A ride along the Devil’s Highway—in a nicely air-conditioned sedan.
There was a time, it seems, when if Mexico were to pay for the wall of Donald Trump’s dreams, the government might have approached the Arce family for a loan. Though not in the Carlos Slim category, the author’s mother, for instance, “was responsible for putting Taxco silver on the map all over the United States.” Small wonder, perhaps, that Arce grew up with an entrepreneurial spirit. That spirit alone was not enough to secure her a berth on the lumbering ship that is America; the dramatic heart of the book is a series of episodes when, having landed a very high-powered, very remunerative gig on Wall Street, Arce suffers panic attacks while waiting for the day when her fellow suits, to say nothing of la Migra, discover that she doesn’t have a green card. “I tried to blend in as much as I could,” she writes, “and in the process I lost so much of myself, of my culture, of my Mexican-ness.

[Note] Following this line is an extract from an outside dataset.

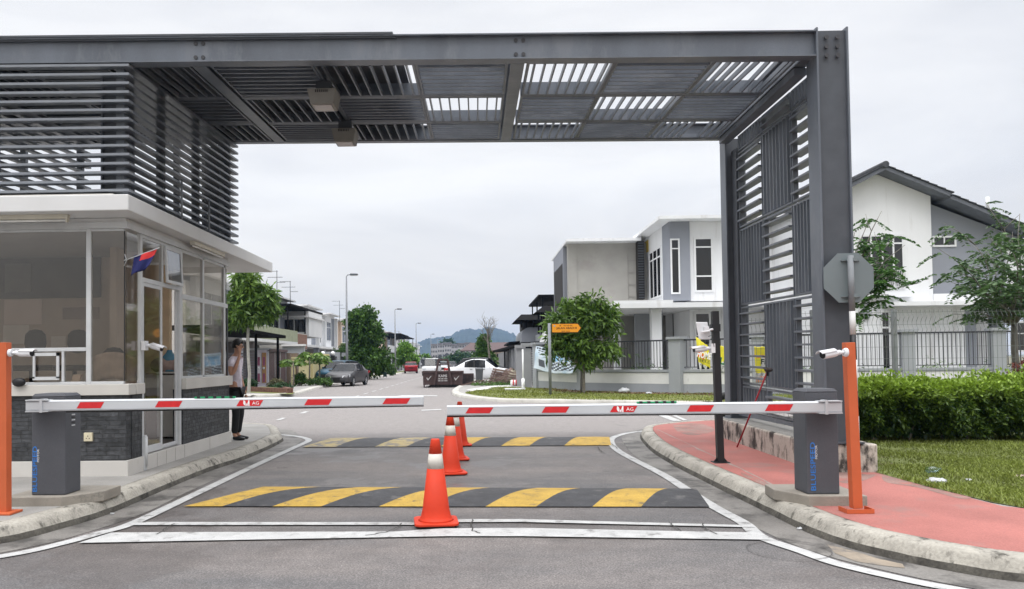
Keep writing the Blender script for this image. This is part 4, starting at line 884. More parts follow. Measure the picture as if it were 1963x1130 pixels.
# ================================================================ STOP SIGN (seen from behind), MOP
SG = pm('sign_back_aluminium', (.155, .185, .195), .5, .05, 2, spec=.5); GALV = pm('galvanised_steel', (.20, .215, .23), .6, .1, 8, metal=.0)
sc = P(1627, 533, 9.0)
t = thing('stop_sign', (4.33, 8.93, .15), 'octagonal sign seen from its bare grey back on a striped post', 'road sign')
b = MB(); rr = .287/cos(pi/8); b.prism([(sc.x+rr*cos(pi/8+k*pi/4), 9.0, sc.z+rr*sin(pi/8+k*pi/4)) for k in range(8)], (0, .006, 0), SG); pl = b.build('sign_plate', t)
b = MB()
for dz in (.20, -.22): b.box(sc.x-.09, sc.x+.12, 8.978, 8.999, sc.z+dz-.005, sc.z+dz+.005, SG); b.box(sc.x-.015, sc.x+.05, 8.90, 8.977, sc.z+dz-.015, sc.z+dz+.022, SG)
b.build('bracket', t)
top = P(1630, 490, 8.93); bot = P(1644, 902, 8.93); BAND = pm('post_white', (.62, .62, .62), .5)
def lp(py): k = (py-490)/(902-490); return Vector((top.x+(bot.x-top.x)*k, 8.93, P(1630+14*k, py, 8.93).z))
b = MB(); ys_ = [490, 597, 642, 690, 750, 798, 850, 903]; cm = [GALV, BAND, BLACK, BAND, BLACK, BAND, BLACK]
for i in range(7): b.tube([lp(ys_[i]), lp(ys_[i+1])-Vector((0, 0, -.001))], .033, cm[i], 14)
b.build('post', t)
# slim grey post of the mesh fence next to it
mb_, mt_ = G(1413, 858, .15), P(1468, 712, 11.15)
t = thing('mop', (mb_.x, mb_.y, .15), 'mop with a red handle leaning upside down on the steel side screen', 'mop')
mt_.x = 4.16
q0 = Vector((mb_.x, mb_.y, .152)); MB().tube([q0, mt_], .012, pm('mop_red', (.35, .02, .03), .4), 8).build('handle', t)
b = MB(); b.sphere(mt_+Vector((.01, -.01, .02)), .06, pm('mop_head', (.06, .05, .05), .9, .3, 20, .6, 40), 12, 8, (1.0, 1.0, .6)); b.tube([mt_-Vector((0, 0, .07)), mt_], .018, BLACK, 8); b.build('head', t)
# loose props behind the cabinet: prop rods of the mesh fence
t = thing('steel_prop', G(1610, 852, .55), 'thin white steel rod leaning against the front column above the plinth', 'rod')
MB().tube([P(1618, 848, 9.3), P(1602, 822, 9.42)], .007, ALU, 6).build('rod', t)
# black round object between the rear column and the verge (a tyre standing on the kerb)
t = thing('tyre', P(1391, 780, 17), 'black tyre half hidden behind the rear gantry column', 'tyre')
c = P(1392, 782, 17.0); b = MB()
n1_, n2_ = 24, 10; vs = [(c.x+(.22+.08*cos(2*pi*j/n2_))*cos(2*pi*i/n1_), c.y+.07*sin(2*pi*j/n2_), .45+(.22+.08*cos(2*pi*j/n2_))*sin(2*pi*i/n1_)) for i in range(n1_) for j in range(n2_)]
b.add(vs, [(i*n2_+j, i*n2_+(j+1) % n2_, ((i+1) % n1_)*n2_+(j+1) % n2_, ((i+1) % n1_)*n2_+j) for i in range(n1_) for j in range(n2_)], RUB, True); b.build('tyre_ring', t)

# ================================================================ PERSON on the phone behind the guardhouse corner
SKIN = pm('skin', (.40, .215, .14), .5, .06, 10); HAIR = pm('hair_black', (.010, .009, .009), .6, .2, 60)
SHIRT = pm('shirt_plaid', (.56, .51, .57), .85, .30, 7, .3, 12, stain=(.28, .24, .32), sscale=9, sthr=.54); TRO = pm('trousers_black', (.012, .012, .014), .8, .2, 10, .3, 20); SHOE = pm('shoe_black', (.010, .010, .011), .3)
pg = P(446, 848, 13.5); pgx, pgy = pg.x+.06, 13.50
per = thing('person', (pgx, pgy, .15), 'man in a checked short sleeved shirt and black trousers talking on a phone', 'person')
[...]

In that regard, I am a recovering American elitist.” Arce writes from an unusual position; we have plenty of chronicles of crossings by campesinos but none by a country clubber. The author’s travails and turmoils eventually resulted in her leaving Wall Street, two years after getting her papers, to work for immigrant rights (“God—use me,” she implores in an overwrought moment, a tone that, sadly, isn’t an exception). They also resulted in this book, which, though doubtless well-intended, doesn’t pack a lot of punch: “The plight of undocumented immigrants in this country is currently a hot topic again,” she rightly notes, but her engagement is too narrowly circumscribed to speak much to the experiences of the less privileged.
Undistinguished as memoir or reportage but still of some interest for the unusual circumstances surrounding it.